After section 149 of the [1992 c. 12.] Taxation of Chargeable Gains Act 1992 there shall be inserted the following section—
(1) This section applies where—
(a) an option is granted on or after 16th March 1993,
(b) the option consists of a right to acquire shares in a body corporate and is obtained as mentioned in section 185(1) of the Taxes Act (approved share option schemes), and
(c) section 17(1) would (apart from this section) apply for the purposes of calculating the consideration for the grant of the option.
(2) The grantor of the option shall be treated for the purposes of this Act as if section 17(1) did not apply for the purposes of calculating the consideration and, accordingly, as if the amount or value of the consideration was its actual amount or value.
(3) Where the option is granted wholly or partly in recognition of services or past services in any office or employment, the value of those services shall not be taken into account in calculating the actual amount or value of the consideration.
(4) The preceding provisions of this section shall not affect the treatment for the purposes of this Act of the person to whom the option is granted.”

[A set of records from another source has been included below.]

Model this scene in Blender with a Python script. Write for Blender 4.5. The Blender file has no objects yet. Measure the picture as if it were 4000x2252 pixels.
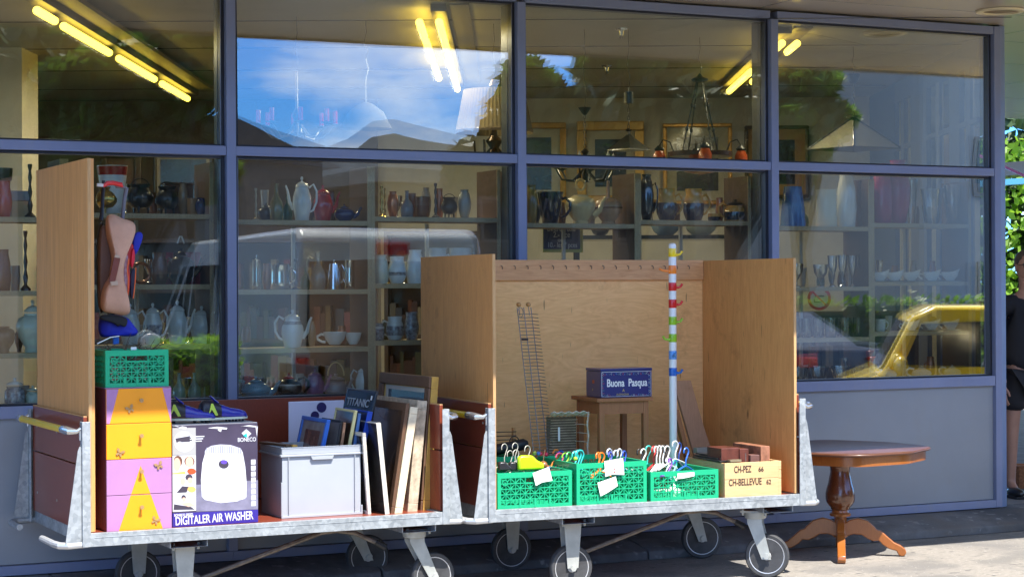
import bpy, math, random
from mathutils import Vector, Matrix
random.seed(7)
rad = math.radians
C = bpy.context.scene.collection
scn = bpy.context.scene
# ---------------- camera (real position: 11 m from the shop front, 1.75 m up) ----------------
EYE = 1.75; FPX = 7600.0; YAW = rad(26.4); ROLL = 0.005
cam_d = bpy.data.cameras.new('camera'); cam = bpy.data.objects.new('camera', cam_d); C.objects.link(cam)
cam_d.sensor_width = 36; cam_d.lens = 36 * FPX / 4000; cam_d.clip_end = 6000; cam_d.clip_start = 0.05
FW = Vector((math.sin(YAW), math.cos(YAW), 0)); RT = Vector((math.cos(YAW), -math.sin(YAW), 0)); UP = Vector((0, 0, 1))
rx = RT * math.cos(ROLL) - UP * math.sin(-ROLL) * -1.0
# image axes: u = u' - r v' ; horizon rises to the right
rx = (RT - UP * ROLL).normalized(); ux = (UP + RT * ROLL).normalized()
mw = Matrix.Identity(4)
for i in range(3):
    mw[i][0] = rx[i]; mw[i][1] = ux[i]; mw[i][2] = -FW[i]
mw[0][3] = 0; mw[1][3] = 0; mw[2][3] = EYE
cam.matrix_world = mw
scn.camera = cam
# ---------------- sky and sun ----------------
SUN = Vector((0.17, -1.0, 1.8)).normalized()
w = bpy.data.worlds.new('World'); scn.world = w; w.use_nodes = True
nt = w.node_tree; nt.nodes.clear()
wo = nt.nodes.new('ShaderNodeOutputWorld'); bg = nt.nodes.new('ShaderNodeBackground')
sky = nt.nodes.new('ShaderNodeTexSky'); sky.sky_type = 'NISHITA'; sky.sun_disc = False
sky.sun_elevation = math.asin(SUN.z); sky.sun_rotation = math.atan2(SUN.x, SUN.y)
sky.air_density = 1.0; sky.dust_density = 0.1; sky.ozone_density = 4.0
tc = nt.nodes.new('ShaderNodeTexCoord'); mp = nt.nodes.new('ShaderNodeMapping'); mp.inputs['Scale'].default_value = (1, 1, 3.2)
nz = nt.nodes.new('ShaderNodeTexNoise'); nz.inputs['Scale'].default_value = 4.2; nz.inputs['Detail'].default_value = 9; nz.inputs['Roughness'].default_value = 0.62
cr = nt.nodes.new('ShaderNodeValToRGB'); cr.color_ramp.elements[0].position = 0.53; cr.color_ramp.elements[1].position = 0.68
mx = nt.nodes.new('ShaderNodeMixRGB'); mx.inputs[2].default_value = (9.0, 9.3, 9.8, 1)
ml = nt.nodes.new('ShaderNodeMath'); ml.operation = 'MULTIPLY'; ml.inputs[1].default_value = 0.75
L = nt.links.new
L(tc.outputs['Generated'], mp.inputs[0]); L(mp.outputs[0], nz.inputs[0]); L(nz.outputs[0], cr.inputs[0]); L(cr.outputs[0], ml.inputs[0]); L(ml.outputs[0], mx.inputs[0])
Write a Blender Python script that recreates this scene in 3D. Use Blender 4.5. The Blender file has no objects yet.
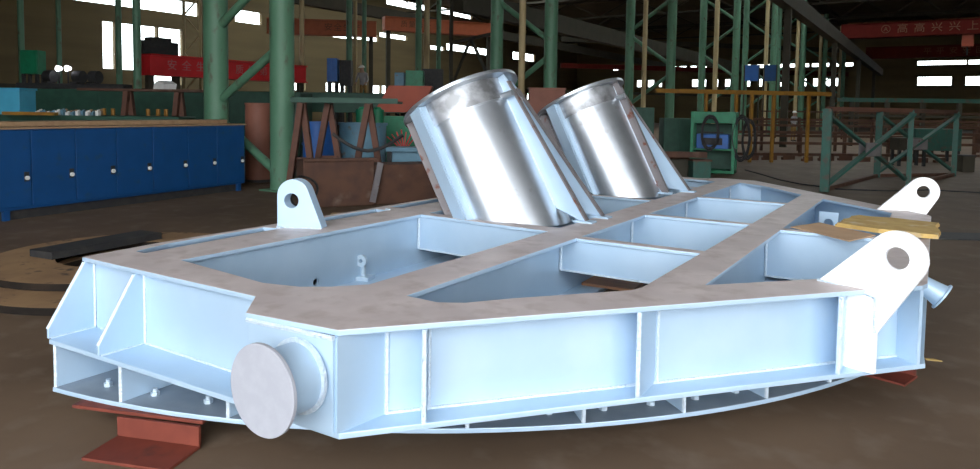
import bpy, bmesh, math, random
from mathutils import Vector, Matrix
random.seed(7)
SC = bpy.context.scene
COL = SC.collection
PI = math.pi

# ------------------------------------------------------------------ camera
# world axes: x runs across the workshop, y along it, z up (metres)
CX, CY, CH = 1.7998, -1.8279, 1.59
F, PPY = 700.0, 152.2
YAW, PITCH, ROLL = math.radians(32.46), math.radians(3.479), math.radians(0.834)
cyw, syw = math.cos(YAW), math.sin(YAW)
def w2(X, Y):                                   # camera-levelled ground axes -> world
    return CX + X * cyw - Y * syw, CY + X * syw + Y * cyw
cp, sp, cr, sr = math.cos(PITCH), math.sin(PITCH), math.cos(ROLL), math.sin(ROLL)
def lev(v):
    x, y = v[0] * cyw - v[1] * syw, v[0] * syw + v[1] * cyw
    return Vector((x, y, v[2]))
fw0, up0, rt0 = Vector((0, cp, -sp)), Vector((0, sp, cp)), Vector((1, 0, 0))
r0 = cr * rt0 + sr * up0
u0 = -sr * rt0 + cr * up0
cam_d = bpy.data.cameras.new('camera')
cam = bpy.data.objects.new('camera', cam_d)
COL.objects.link(cam)
R_, U_, F_ = lev(r0), lev(u0), lev(fw0)
m = Matrix((R_, U_, -F_)).transposed().to_4x4()
m.translation = (CX, CY, CH)
cam.matrix_world = m
cam_d.sensor_width = 36
cam_d.lens = F / 980 * 36
cam_d.shift_y = -(234.5 - PPY) / 980
cam_d.clip_end = 600
SC.camera = cam
def P(px, depth):                               # ground point at an image column and a distance ahead
    c = (px - 490) / F * r0 - (110 - PPY) / F * u0 + fw0
    s = depth / c.y
    return w2(c.x * s, depth)
def Z(px, py, depth):
    c = (px - 490) / F * r0 - (py - PPY) / F * u0 + fw0
    return CH + c.z * depth / c.y
def G(px, py, z=0.0):                           # point of a level plane
    c = (px - 490) / F * r0 - (py - PPY) / F * u0 + fw0
    s = (z - CH) / c.z
    return w2(c.x * s, c.y * s)

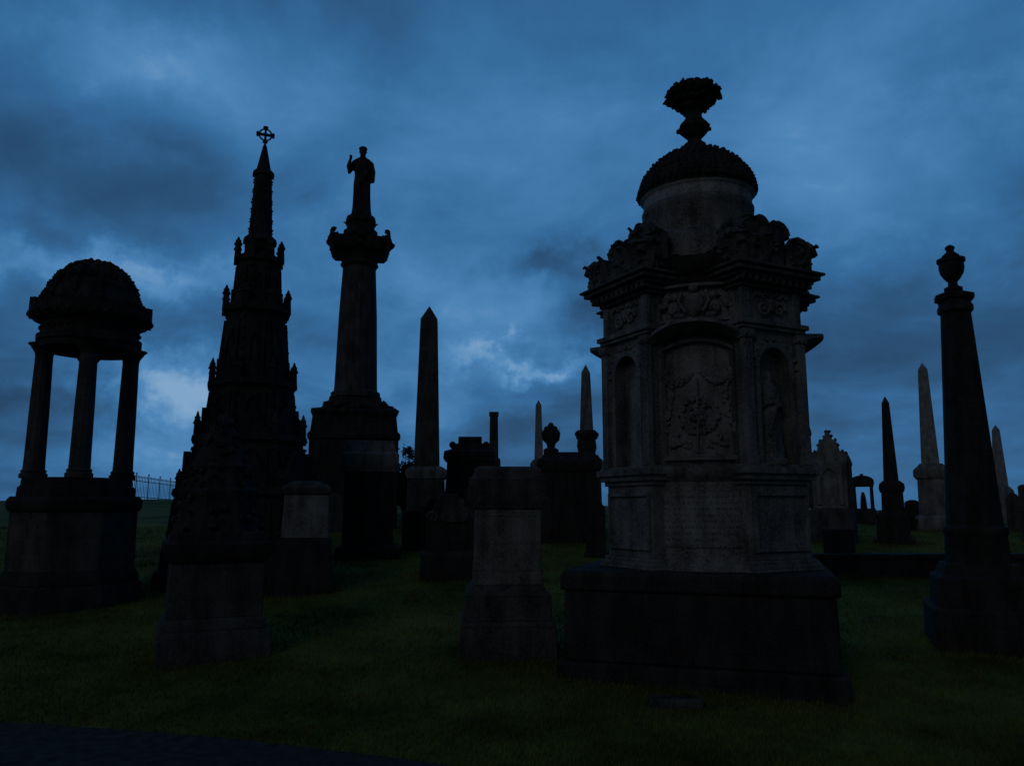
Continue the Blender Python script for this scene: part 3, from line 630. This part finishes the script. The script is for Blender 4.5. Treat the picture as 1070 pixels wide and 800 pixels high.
def slab_stone(name, label, px, D, top, hw, style, mat, th=.16, rot=None, tilt=0):
    T = Thing(name, label, 'headstone', px, top, D, rot=rot)
    w_ = T.w(hw); zt = max(T.z(top), .35)
    T.part('base', MB().box(-w_*1.2, w_*1.2, -th*1.6, th*1.6, -.2, .1), mat, bev=.015)
    m = MB(); n = 14
    if style == 'round': pts = [(w_, .1), (w_, zt-w_*.5)]+[(w_*math.cos(PI*k/n), zt-w_*.5+w_*.5*math.sin(PI*k/n)) for k in range(1, n)]+[(-w_, zt-w_*.5), (-w_, .1)]
    elif style == 'shoulder': pts = [(w_, .1), (w_, zt-w_*.7), (w_*.75, zt-w_*.7)]+[(w_*.7*math.cos(PI*k/n), zt-w_*.6+w_*.6*math.sin(PI*k/n)) for k in range(0, n+1)]+[(-w_*.75, zt-w_*.7), (-w_, zt-w_*.7), (-w_, .1)]
    elif style == 'point': pts = [(w_, .1), (w_, zt-w_), (w_*.5, zt-w_*.35), (0, zt), (-w_*.5, zt-w_*.35), (-w_, zt-w_), (-w_, .1)]
    else: pts = [(w_, .1), (w_*.96, zt-.12), (w_*1.06, zt-.1), (w_*1.06, zt), (-w_*1.06, zt), (-w_*1.06, zt-.1), (-w_*.96, zt-.12), (-w_, .1)]
    m.rings([[(x, d, z) for x, z in pts] for d in (-th, th)])
    T.part('stone', m, mat, bev=.012); T.o.rotation_euler.x = R(tilt); return T
slab_stone('headstone', 'small rounded black headstone just left of the shell topped stone', 432, 20, 532, 11, 'round', M_black, tilt=3)
slab_stone('headstone', 'dark shouldered headstone between the low grey pedestal and the pale topped pedestal', 351, 24, 515, 10, 'shoulder', M_dark)
slab_stone('headstone', 'dark pointed headstone right of the black block tomb against the domed monument', 622, 19, 520, 10, 'point', M_black)
slab_stone('headstone', 'low black flat topped stone at the foot of the dark narrow obelisk', 932, 22, 537, 17, 'flat', M_black, .3)
slab_stone('headstone', 'low black rounded stone left of the pale obelisk pedestal', 953, 27, 522, 8, 'round', M_black)
slab_stone('headstone', 'small dark pointed headstone behind the urn column, right of the blunt obelisk', 1058, 25, 514, 8, 'point', M_dark)
slab_stone('headstone', 'dark rounded headstone cut by the right frame edge', 1070, 22, 506, 7, 'round', M_dark)
slab_stone('headstone', 'low dark headstone in the gap below the gabled headstone', 876, 17, 552, 16, 'flat', M_black, .25)
slab_stone('headstone', 'black shouldered headstone below the plain dark obelisk', 455, 20.5, 520, 12, 'shoulder', M_black)
slab_stone('headstone', 'broad black round topped headstone below the scrolled chest tomb', 505, 20, 505, 19, 'round', M_black, .25)
def low_wall(label, pxa, pxb, D, top, mat, th=.22):
    x0, x1 = X(pxa, 600, D), X(pxb, 600, D); xm = (x0+x1)/2; z0 = g(xm, D); h = Z(top, D)-z0
    o = bpy.data.objects.new('low_wall', None); C.objects.link(o); o.location = (xm, D, z0); o['label'] = label; o['category'] = 'wall'
    hw = (x1-x0)/2; build('wall_course', MB().box(-hw, hw, -th, th, -.4, h-.1), mat, o, .015); build('coping', MB().box(-hw-.03, hw+.03, -th-.04, th+.04, h-.1, h), mat, o, .02)
low_wall('long low black coped wall on the grass behind the domed monument and urn column', 845, 1120, 16.5, 578, M_black)

# ---- 8. railing on the crest -------------------------------------------------------------------------
o = bpy.data.objects.new('iron_railing', None); C.objects.link(o)
pa = (X(128, 510, 40), 40); pb = (X(188, 510, 48), 48); o.location = (pa[0], pa[1], g(*pa)); o['label'] = 'spindly iron railing along the grassy crest right of the rotunda'; o['category'] = 'railing'
m = MB(); n = 40; base = Vector(o.location)
P_ = [Vector((pa[0]+(pb[0]-pa[0])*k/n, pa[1]+(pb[1]-pa[1])*k/n, 0)) for k in range(n+1)]
za = g(*pa)+.1; zb_ = g(*pb)-.2
for k, p in enumerate(P_): p.z = za+(zb_-za)*k/n
H = 1.3
for k, p in enumerate(P_):
    q = p-base
    if k % 8: m.tube([q+Vector((0, 0, .05)), q+Vector((0, 0, H))], .014, 5); m.loft([(q.z+H, .025), (q.z+H+.12, .003)], 4, q.x, q.y)
    else:
        pm = MB(); pm.tube([q+Vector((0, 0, -.5)), q+Vector((0, 0, H+.15))], .03, 8); pm.lump(q+Vector((0, 0, H+.2)), .05, 0, 1); build('post', pm, M_iron, o)
build('bars', m, M_iron, o)
for hz in (.3, H-.18):
    build('rail', MB().tube([p-base+Vector((0, 0, hz)) for p in P_], .02, 6), M_iron, o)

# ---- 9. bushes -------------------------------------------------------------------------------------
def bush(name, label, px, D, py_top, rw, nleaf, ls):
    x = X(px, py_top, D); z0 = g(x, D); hgt = Z(py_top, D)-z0; w_ = rw*tt(py_top, D)/F
    o = bpy.data.objects.new(name, None); C.objects.link(o); o.location = (x, D, z0); o['label'] = label; o['category'] = 'bush'
    st = MB(); lf = MB(); tips = []
    for i in range(18):
        a = random.uniform(0, 2*PI); rr = w_*random.uniform(.1, .8); hh = hgt*random.uniform(.35, .98)*(1-.3*(rr/w_)**2)
        p = [(0, 0, -.1), (rr*.6*math.cos(a), rr*.6*math.sin(a), hh*.4), (rr*math.cos(a), rr*math.sin(a), hh)]
        st.tube(p, [.05, .03, .01], 5); tips.append(Vector(p[2])); tips.append(Vector(p[1])*.5+Vector(p[2])*.5); tips.append(Vector(p[1]))
    for i in range(nleaf):
        t = random.choice(tips); q = t+Vector([random.gauss(0, 1) for _ in range(3)])*w_*.22
        if q.z < .03: continue
        u = Vector([random.uniform(-1, 1) for _ in range(3)]).normalized()*ls; v = u.cross(Vector([random.uniform(-1, 1) for _ in range(3)])).normalized()*ls*.5
        b = len(lf.v); lf.v += [q-u, q+v, q+u, q-v]; lf.f.append([b, b+1, b+2, b+3])
    build('stems', st, M_bark, o); build('foliage', lf, M_leaf, o)
bush('bush', 'leafy bush between the statue column and the plain dark obelisk', 424, 30, 464, 14, 3400, .07)
bush('bush', 'small leafy bush at the left foot of the statue column', 322, 27, 474, 10, 1600, .07)
bush('bush', 'round dark bush at the base of the tombs left of the pale obelisk', 948, 25, 534, 12, 900, .06)

for (x, y, r, rot) in FOOT:
    n = int(260*r*max(.3, 1.5-y*.05))
    for i in range(n):
        sd = random.randrange(4); u = random.uniform(-r, r); d = r+abs(random.gauss(0, .05))
        lx, ly = [(u, -d), (d, u), (u, d), (-d, u)][sd]
        X_ = x+lx*math.cos(rot)-ly*math.sin(rot); Y_ = y+lx*math.sin(rot)+ly*math.cos(rot)
        blade(X_, Y_, random.uniform(.05, .15), .005)
me = bpy.data.meshes.new('grass'); me.from_pydata(gv, [], gf); me.materials.append(M_grass)
gr = bpy.data.objects.new('grass', me); C.objects.link(gr); gr['kind'] = 'stuff'; gr['label'] = 'short dark green mown grass between the monuments'; gr['category'] = 'grass'

# ------------------------------------------------------------------ sky
w = bpy.data.worlds.new('World'); sc.world = w; w.use_nodes = True; nt = w.node_tree; N = nt.nodes; L = nt.links
bg = N['Background']
tc = N.new('ShaderNodeTexCoord'); sp = N.new('ShaderNodeSeparateXYZ'); L.new(tc.outputs['Generated'], sp.inputs[0])
def inp(sock, v):
    if isinstance(v, (int, float)): sock.default_value = v
    else: L.new(v, sock)
def ma(op, a, b=0, c=0):
    n = N.new('ShaderNodeMath'); n.operation = op; inp(n.inputs[0], a); inp(n.inputs[1], b); inp(n.inputs[2], c); return n.outputs[0]
def nz(vec, scale, detail, rough=.55, dist=0):
    n = N.new('ShaderNodeTexNoise'); L.new(vec, n.inputs['Vector']); n.inputs['Scale'].default_value = scale; n.inputs['Detail'].default_value = detail; n.inputs['Roughness'].default_value = rough; n.inputs['Distortion'].default_value = dist; return n
x, y, z = sp.outputs
zc = ma('ADD', ma('MAXIMUM', z, 0), .3)
cb = N.new('ShaderNodeCombineXYZ'); L.new(ma('DIVIDE', x, zc), cb.inputs[0]); L.new(ma('DIVIDE', y, zc), cb.inputs[1]); cb.inputs[2].default_value = 3.3
f1 = nz(cb.outputs[0], 3.0, 9, .56, .35); f2 = nz(cb.outputs[0], 1.0, 3, .5)
wv = nz(tc.outputs['Generated'], 6, 7, .62); ws = N.new('ShaderNodeSeparateColor'); L.new(wv.outputs['Color'], ws.inputs[0])
az = ma('MULTIPLY', ma('ARCTAN2', x, y), 832); el = ma('MULTIPLY', ma('ARCSINE', z), 832)
az = ma('ADD', az, ma('MULTIPLY', ma('SUBTRACT', ws.outputs[0], .5), 320)); el = ma('ADD', el, ma('MULTIPLY', ma('SUBTRACT', ws.outputs[1], .5), 190))
def dirang(px, py):
    u = (px-535)/F; v = (400-py)/F; d = Vector((u, math.cos(P)-v*math.sin(P), math.sin(P)+v*math.cos(P))).normalized()
    return 832*math.atan2(d.x, d.y), 832*math.asin(d.z)
blobs = [(340, 70, 160, 80, .13), (560, 180, 220, 110, .18), (130, 60, 130, 40, .2), (470, 330, 140, 80, .24), (550, 374, 80, 11, .26), (190, 395, 80, 34, .38), (110, 285, 160, 20, .28),
         (175, 465, 70, 55, .32), (920, 130, 200, 130, .2), (430, 430, 70, 45, .18), (980, 200, 120, 70, .06),
         (90, 190, 180, 38, -.08), (560, 272, 60, 18, -.22), (630, 332, 80, 26, -.16), (960, 320, 220, 45, -.1), (400, 60, 50, 40, -.04), (1010, 40, 90, 30, -.08), (60, 430, 90, 18, -.16), (540, 440, 160, 26, -.06)]
val = ma('ADD', ma('MULTIPLY', ma('SUBTRACT', f1.outputs[0], .5), .58), ma('MULTIPLY', ma('SUBTRACT', f2.outputs[0], .5), .14))
val = ma('ADD', val, .54)
for bx, by, sx, sy, am in blobs:
    a_, e_ = dirang(bx, by)
    dx = ma('MULTIPLY', ma('SUBTRACT', az, a_), 1/sx); dy = ma('MULTIPLY', ma('SUBTRACT', el, e_), 1/sy)
    q = ma('ADD', ma('MULTIPLY', dx, dx), ma('MULTIPLY', dy, dy))
    val = ma('ADD', val, ma('MULTIPLY', ma('EXPONENT', ma('MULTIPLY', q, -1)), am))
def lin(c): return tuple((v/255/12.92 if v < 10 else ((v/255+.055)/1.055)**2.4) for v in c)
cr = N.new('ShaderNodeValToRGB'); e = cr.color_ramp.elements
stops = [(.1, (20, 36, 53)), (.3, (31, 58, 86)), (.48, (41, 81, 120)), (.66, (53, 107, 156)), (.84, (76, 131, 181)), (1, (125, 163, 199))]
e[0].position = stops[0][0]; e[0].color = (*lin(stops[0][1]), 1); e[1].position = 1; e[1].color = (*lin(stops[-1][1]), 1)
for p, c in stops[1:-1]: k = e.new(p); k.color = (*lin(c), 1)
L.new(val, cr.inputs[0])
mr = N.new('ShaderNodeMapRange'); L.new(y, mr.inputs[0]); mr.inputs[1].default_value = -.1; mr.inputs[2].default_value = .4; mr.inputs[3].default_value = .16; mr.inputs[4].default_value = 1; mr.interpolation_type = 'SMOOTHSTEP'
vm = N.new('ShaderNodeVectorMath'); vm.operation = 'SCALE'; L.new(cr.outputs[0], vm.inputs[0]); L.new(mr.outputs[0], vm.inputs['Scale'])
FILL_EL, FILL_AZ = R(28), R(208)  # direction of the added facade light; the sky texture shares it
sky = N.new('ShaderNodeTexSky'); sky.sky_type = 'NISHITA'; sky.sun_disc = False; sky.sun_elevation = FILL_EL; sky.sun_rotation = FILL_AZ
v2 = N.new('ShaderNodeVectorMath'); v2.operation = 'SCALE'; L.new(sky.outputs[0], v2.inputs[0]); v2.inputs['Scale'].default_value = .0012
v3 = N.new('ShaderNodeVectorMath'); v3.operation = 'ADD'; L.new(vm.outputs[0], v3.inputs[0]); L.new(v2.outputs[0], v3.inputs[1])
L.new(v3.outputs[0], bg.inputs['Color']); bg.inputs['Strength'].default_value = 1

sl = bpy.data.lights.new('facade_fill', 'SUN'); sl.energy = .1; sl.angle = R(25); sl.color = (.98, .98, 1)  # weak light added behind the camera to bring out the facades, not the sunset
so = bpy.data.objects.new('facade_fill', sl); C.objects.link(so)
d = Vector((math.sin(FILL_AZ)*math.cos(FILL_EL), math.cos(FILL_AZ)*math.cos(FILL_EL), math.sin(FILL_EL)))
so.rotation_euler = d.to_track_quat('Z', 'Y').to_euler()

cam = bpy.data.cameras.new('camera'); cam.sensor_width = 36; cam.lens = 36*F/1070; cam.clip_end = 5000
co = bpy.data.objects.new('camera', cam); C.objects.link(co); co.location = (0, 0, EYE); co.rotation_euler = (R(90)+P, 0, 0); sc.camera = co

(1) In section 120(6) of the Taxation of Chargeable Gains Act 1992 (increase in expenditure by reference to tax charged in relation to shares)—
(a) for the words “section 185(6)” there shall be substituted the words “the applicable provision”, and
(b) at the end there shall be inserted “; and in this subsection “the applicable provision” means—
(a) subsection (6) of section 185 of the Taxes Act (as that subsection had effect before the coming into force of section 39(5) of the [1991 c. 31.] Finance Act 1991), or
(b) subsection (6A) of that section.”
(2) The amendments made by subsection (1) above shall be deemed always to have had effect.
(3) In section 32A(5) of the [1979 c. 14.] Capital Gains Tax Act 1979 (expenditure: amounts to be included as consideration)—
(a) for the words “section 185(6)” there shall be substituted the words “the applicable provision”, and
(b) at the end there shall be inserted “; and in this subsection “the applicable provision” means—
(a) subsection (6) of section 185 of the Taxes Act (as that subsection had effect before the coming into force of section 39(5) of the [1991 c. 31.] Finance Act 1991), or
(b) subsection (6A) of that section.”
(4) The [1992 c. 12.] amendments made by subsection (3) above shall be deemed to have come into force on 1st January 1992 (but shall have effect subject to the repeals made by the Taxation of Chargeable Gains Act 1992).
The figure £75,000 shall be deemed to be the figure found for the year 1993-94, for the purposes of section 590C of the Taxes Act 1988, by virtue of section 590C(4) and (5) (indexation of earnings cap for retirement benefits schemes and certain other figures).
(1) The Taxes Act 1988 shall be amended as mentioned in subsections (2) to (6) below.
(2) In section 1—
(a) in subsection (4) (indexation of income tax bands) for “December” (in each place) there shall be substituted “September”;
(b) subsection (5) (no change required for PAYE before 18th May) shall be omitted.
(3) In section 257C—
(a) in subsection (1) (indexation of personal allowance and married couple’s allowance) for “December” (in each place) there shall be substituted “September”;
(b) subsection (2) (no change required for PAYE before 18th May) shall be omitted.
(4) In section 590C (earnings cap for retirement benefits schemes) in subsection (5) (indexation) for “December” (in each place) there shall be substituted “September”.
(5) In section 590C the following subsection shall be inserted after subsection (5)—
“(5A) If the retail prices index for the month of September preceding a year of assessment falling within subsection (4) above is not higher than it was for the previous September, the figure for that year shall be the same as the figure for the previous year of assessment.”; and accordingly, in subsection (4) of that section for “subsection (5)” there shall be substituted
(6) In each of the provisions to which this subsection applies (provisions which refer to section 590C(4) and (5)) for “and (5)” there shall be substituted “to (5A)”; and this subsection applies to sections 590B(11), 592(8E), 594(7), 599(12) and 640A(4).
(7) In Schedule 6 to the [1989 c. 26.] Finance Act 1989 (retirement benefits schemes) in paragraphs 20(6) and 22(5) (which refer to section 590C(4) and (5) of the Taxes Act 1988) for “and (5)” there shall be substituted “to (5A)”.
(8) This section shall have effect for the year 1994-95 and subsequent years of assessment.
In Chapter VI of Part XIII of the Taxes Act 1988, after section 589 there shall be inserted the following sections—
(1) This section applies where—
(a) qualifying counselling services are provided to a person (the employee) in connection with the termination of the holding by him of any office or employment, and
(b) the termination takes place on or after 16th March 1993.
(2) This section also applies where—
(a) subsection (1)(a) above applies, and
(b) the termination takes place before 16th March 1993 but relevant expenditure is incurred on or after that date.